Monday, June 14, 2004

SATMATC 8: Detroit

I won't tell you what Melissa and I talked about that night. It was one of those intimate conversations that we've all had, the kind that seem banal or silly when exposed to the light of day. She was a psychology major, and a deadhead, and took great care to tell me she was a lot more fun and relaxed during the summer. She gave me her phone number, and asked me to call when I got home--there was easy chatter about plans to maybe meet up somewhere, or see each other again, and I felt like that could happen. Anything could happen, with her. She was magical, kids, and I never saw her again.

I don't even remember how we fell out of touch. I think I lost her phone number--I know we talked once or twice on the phone, but I felt awkward. Subsequent events had sort of put me off my feed vis a vis a move to Michigan, and she didn't seem interested in coming to see me. God knows what Melanie had told her about me once I left. Or maybe the shoulder rubbing in the theater had all been my imagination.

She was gone when I got up the next morning. All I had was a pissy fat bitch who couldn't wait to get us out of her hair. I never talked to her again.

Unfulfilling, yes. I promise that the next story I tell, I'll actually get laid.

Over breakfast the next morning, I got out the map and noticed we'd lose a lot of time by backtracking around Erie and taking the turnpike. It made a lot more sense to enter Canada in Detroit, drive through Toronto, and cut back into the US at Thousand Islands Bridge. The only problem, obviously, was the drugs. I stashed the acid behind my car stereo, and forced Shea to find another spot for his weed. That way, I felt, drug dogs would bust us for the weed, but the more serious crime of trafficking in LSD wouldn't necessarily be noticed.

We arrived in Detroit during rush hour (of course), and instantly got lost. The bridge and tunnel into Canada is inconveniently located in the heart of downtown Detroit...which was surrounded by a wasteland of empty warehouses and large piles of crushed cars. It looked like fires were burning inside some of the buildings, and there were some extremely sketchy people wandering around, some of them with shopping carts.

If you're my age, you might remember a television show called "Buck Rogers." It ran in the late 70's, I think, but more than that I couldn't tell you. If I remember correctly, Buck is an astronaut from contemporary times who's somehow been sent forward in time to the 25th Century, where the world is trying to recover from a devastating nuclear war. Everyone who was ANYONE lived inside these self-contained sort of habitats, not unlike The Jetsons. Outside of these habitats lurked the unfortunate mutants.

That's what this part of Detroit looked like: outside the fence on "Buck Rogers."

While we were lost, we passed by the same homeless guy a few times. At first, he was standing on the corner, minding his own business. Upon our next pass, we saw him sitting on the curb, engaging a fire hydrant in conversation. The third time we passed him, he was standing off from the fire hydrant, holding his hands over his head and wiggling his fingers. I was confused, until Shea figured out the guy was apparently trying to hypnotize the fire hydrant.

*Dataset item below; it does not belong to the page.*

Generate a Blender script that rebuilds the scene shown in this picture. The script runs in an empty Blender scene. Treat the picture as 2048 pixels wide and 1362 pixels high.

Shortly after that, we located the queue to cross the river/lake. Unfortunately, we didn't see that you had to PAY to use the bridge/tunnel until we were hopelessly stuck in traffic. We were roundly cursed as Okies when, in order to extricate us from the line, the entire queue was held up as we executed a 10 point turn under the baleful eye of a traffic cop, so we could go find an ATM.

It took us nearly an hour to get back there, through a series of misadventures while we were trying to scrape up six American quarters to feed into the tollbooth. At one point we were nearly back in line when I realized we had six quarters, but that one of them was Canadian. Goddamn canucks.

We pulled up beside a kind of toll booth, manned by a rather impatient looking woman in what looked like a security guard uniform. This woman was plainly not interested in complicating her life by dealing with the likes of us, so her questions were short and direct:

"Where are you from?" "Oklahoma."
"What are you doing in Canada?" "Traveling to NY."
"Are you carrying any plant or animal that might be banned in Canada?" "No," we replied.

She looked at my guitar in the back seat, and said "are you SURE you aren't carrying any sort of plant...material?" Things were starting to slip.

"Yes," I said. She asked for our ID's. I handed her my driver's license. Shea handed her his license, which was, of all places, an Alaskan driver's license. This confused and angered her.

"I thought you said you were from Oklahoma?" "I am from Oklahoma, but I just moved there from Alaska." "We're coming from Oklahoma, at any rate."

She squinted at Shea, and inhaled deeply. At this point, I was ready to go throw myself off of the nearest bridge. This had gone sideways for absolutely no discernible reason, and just as I was beginning to wonder what Canadian jails were like, she tossed both of our ID's in my lap and barked "you can go NOW." We were in Canada.